According to data retrieved by Venkatesh Nayak and Dr. Shaikh Ghulam Rasool through RTI for Commonwealth Human Rights Initiative (CHRI), between April 2016 and mid-December 2017, the State Government referred 1,004 detention orders to the Advisory Board. It confirmed 998 orders, a confirmation rate of 99.4%.

Significantly, CHRI found that in the same period, Jammu and Kashmir High Court admitted 941 pleas seeking quashing of the detention orders.
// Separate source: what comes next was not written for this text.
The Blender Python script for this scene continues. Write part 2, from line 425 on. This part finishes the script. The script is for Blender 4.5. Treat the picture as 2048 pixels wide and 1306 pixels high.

Of these, 764 detention orders were quashed.

PSA has often been criticized by human rights activists as among the most abused laws in the country also earning it the moniker of the “lawless law”. Under the law, however, Advisory Boards have powers to call for detailed reasons from the district magistrate for the detention of a person under PSA. The Board is supposed to examine the reasons thoroughly for a maximum period of six weeks within which it can also call for representation from the person against whom the detention order has been issued. The spirit behind the provision is clear that the administration must not make any arbitrary detentions under the PSA.

According to Amnesty International estimates there have been over 20,000 detentions under the Act since it came into force in 1978. Interestingly, many people have found it difficult to get out of jail even after High Courts have quashed detention orders as the law allows the administration to slap the person with fresh charges under PSA.

As The Indian Express reported yesterday, since the Pulwama attack on February 14 and until August 4, records show that as many as 150 habeas corpus petitions were filed in the Srinagar bench of the Jammu and Kashmir High Court against PSA orders. Of these, verdicts came in 39 cases – in almost 80%, the court quashed the detention and ordered the release of the detainee.